Exercise task = Count how many lines in the material below hold the word "scene"; the reply is that number alone.

Data =

------

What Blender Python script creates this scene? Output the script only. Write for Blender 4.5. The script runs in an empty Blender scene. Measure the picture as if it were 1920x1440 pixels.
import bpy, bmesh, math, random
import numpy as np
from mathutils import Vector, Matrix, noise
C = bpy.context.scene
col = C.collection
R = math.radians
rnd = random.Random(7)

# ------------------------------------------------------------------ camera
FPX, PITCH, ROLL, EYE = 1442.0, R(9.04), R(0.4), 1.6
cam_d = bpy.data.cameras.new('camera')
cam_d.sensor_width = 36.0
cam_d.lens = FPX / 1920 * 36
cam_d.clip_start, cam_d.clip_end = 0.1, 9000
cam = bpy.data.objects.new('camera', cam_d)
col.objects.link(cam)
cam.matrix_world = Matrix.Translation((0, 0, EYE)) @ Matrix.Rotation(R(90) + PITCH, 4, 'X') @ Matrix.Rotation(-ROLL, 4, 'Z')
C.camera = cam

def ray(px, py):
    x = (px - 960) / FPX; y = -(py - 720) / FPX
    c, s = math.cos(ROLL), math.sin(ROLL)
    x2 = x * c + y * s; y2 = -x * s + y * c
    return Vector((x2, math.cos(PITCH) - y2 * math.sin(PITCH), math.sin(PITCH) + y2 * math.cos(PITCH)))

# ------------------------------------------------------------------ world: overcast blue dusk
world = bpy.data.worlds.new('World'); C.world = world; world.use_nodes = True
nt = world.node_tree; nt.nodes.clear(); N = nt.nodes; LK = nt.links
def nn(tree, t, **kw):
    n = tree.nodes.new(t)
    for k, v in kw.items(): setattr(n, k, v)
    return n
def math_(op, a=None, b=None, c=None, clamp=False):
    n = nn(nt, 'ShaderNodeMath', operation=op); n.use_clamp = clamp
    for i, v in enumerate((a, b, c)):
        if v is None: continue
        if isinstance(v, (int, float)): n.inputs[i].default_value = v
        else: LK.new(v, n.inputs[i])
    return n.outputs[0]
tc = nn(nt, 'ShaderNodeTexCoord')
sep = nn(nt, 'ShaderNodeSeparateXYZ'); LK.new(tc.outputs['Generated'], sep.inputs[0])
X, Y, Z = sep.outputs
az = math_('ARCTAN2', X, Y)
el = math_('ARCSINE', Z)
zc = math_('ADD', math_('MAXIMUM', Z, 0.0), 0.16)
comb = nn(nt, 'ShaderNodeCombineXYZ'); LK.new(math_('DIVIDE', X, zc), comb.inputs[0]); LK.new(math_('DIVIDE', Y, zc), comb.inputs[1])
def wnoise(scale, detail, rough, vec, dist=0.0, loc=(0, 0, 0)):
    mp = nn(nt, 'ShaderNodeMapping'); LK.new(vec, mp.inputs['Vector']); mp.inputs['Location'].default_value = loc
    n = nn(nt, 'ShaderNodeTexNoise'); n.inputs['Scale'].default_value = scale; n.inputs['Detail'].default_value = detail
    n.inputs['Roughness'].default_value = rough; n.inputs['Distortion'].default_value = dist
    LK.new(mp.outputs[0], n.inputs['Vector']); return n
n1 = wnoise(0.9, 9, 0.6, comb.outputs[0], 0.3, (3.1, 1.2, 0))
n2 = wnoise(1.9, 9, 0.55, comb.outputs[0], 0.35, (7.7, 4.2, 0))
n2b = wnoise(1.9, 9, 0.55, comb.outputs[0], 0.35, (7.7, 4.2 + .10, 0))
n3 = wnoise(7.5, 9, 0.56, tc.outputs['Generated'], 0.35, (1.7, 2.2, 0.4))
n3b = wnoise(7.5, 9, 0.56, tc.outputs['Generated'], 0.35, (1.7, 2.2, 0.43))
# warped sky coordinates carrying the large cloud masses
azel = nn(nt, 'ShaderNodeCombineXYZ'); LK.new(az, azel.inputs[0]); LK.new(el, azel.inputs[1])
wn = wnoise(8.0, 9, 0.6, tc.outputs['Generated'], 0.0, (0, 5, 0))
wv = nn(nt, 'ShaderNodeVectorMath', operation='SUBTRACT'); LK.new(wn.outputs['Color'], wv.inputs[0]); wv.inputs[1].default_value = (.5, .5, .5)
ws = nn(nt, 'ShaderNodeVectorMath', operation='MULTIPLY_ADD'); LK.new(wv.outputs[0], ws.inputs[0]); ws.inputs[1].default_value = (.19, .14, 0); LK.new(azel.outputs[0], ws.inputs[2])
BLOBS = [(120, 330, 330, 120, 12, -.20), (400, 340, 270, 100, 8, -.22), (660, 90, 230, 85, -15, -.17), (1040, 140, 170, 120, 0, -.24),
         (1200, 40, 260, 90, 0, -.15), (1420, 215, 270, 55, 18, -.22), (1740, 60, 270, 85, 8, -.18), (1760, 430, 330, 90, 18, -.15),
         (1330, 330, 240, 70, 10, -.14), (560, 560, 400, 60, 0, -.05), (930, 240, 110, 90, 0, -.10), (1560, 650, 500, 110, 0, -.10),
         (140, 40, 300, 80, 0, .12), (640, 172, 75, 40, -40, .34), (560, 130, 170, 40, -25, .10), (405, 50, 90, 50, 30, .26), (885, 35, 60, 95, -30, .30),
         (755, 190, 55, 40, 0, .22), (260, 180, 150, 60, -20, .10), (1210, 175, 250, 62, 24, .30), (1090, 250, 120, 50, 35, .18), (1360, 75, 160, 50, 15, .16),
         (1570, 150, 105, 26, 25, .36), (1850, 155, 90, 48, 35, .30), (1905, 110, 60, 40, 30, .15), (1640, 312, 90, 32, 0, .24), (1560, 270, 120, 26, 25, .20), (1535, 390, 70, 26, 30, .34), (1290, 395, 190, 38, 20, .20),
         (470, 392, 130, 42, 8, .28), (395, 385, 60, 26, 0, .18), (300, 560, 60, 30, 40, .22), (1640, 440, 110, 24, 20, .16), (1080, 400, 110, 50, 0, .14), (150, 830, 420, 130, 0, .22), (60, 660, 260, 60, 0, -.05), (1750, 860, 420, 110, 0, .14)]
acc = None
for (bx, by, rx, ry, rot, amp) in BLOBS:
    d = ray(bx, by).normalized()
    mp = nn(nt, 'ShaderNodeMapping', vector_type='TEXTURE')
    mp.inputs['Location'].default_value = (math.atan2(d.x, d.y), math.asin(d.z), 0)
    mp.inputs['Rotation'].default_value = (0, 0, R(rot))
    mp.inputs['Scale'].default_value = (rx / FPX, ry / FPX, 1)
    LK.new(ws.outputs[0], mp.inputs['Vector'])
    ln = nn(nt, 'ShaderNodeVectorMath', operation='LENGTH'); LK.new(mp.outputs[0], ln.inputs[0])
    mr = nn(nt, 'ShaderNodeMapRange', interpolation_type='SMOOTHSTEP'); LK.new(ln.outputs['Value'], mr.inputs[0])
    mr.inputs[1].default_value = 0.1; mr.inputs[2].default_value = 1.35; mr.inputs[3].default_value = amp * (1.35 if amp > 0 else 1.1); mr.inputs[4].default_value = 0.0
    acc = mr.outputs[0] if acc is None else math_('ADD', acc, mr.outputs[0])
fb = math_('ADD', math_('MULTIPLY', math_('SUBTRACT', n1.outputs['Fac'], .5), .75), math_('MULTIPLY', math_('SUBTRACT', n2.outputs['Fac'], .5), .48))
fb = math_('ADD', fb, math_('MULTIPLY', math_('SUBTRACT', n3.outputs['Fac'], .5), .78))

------

Result of this exercise = 2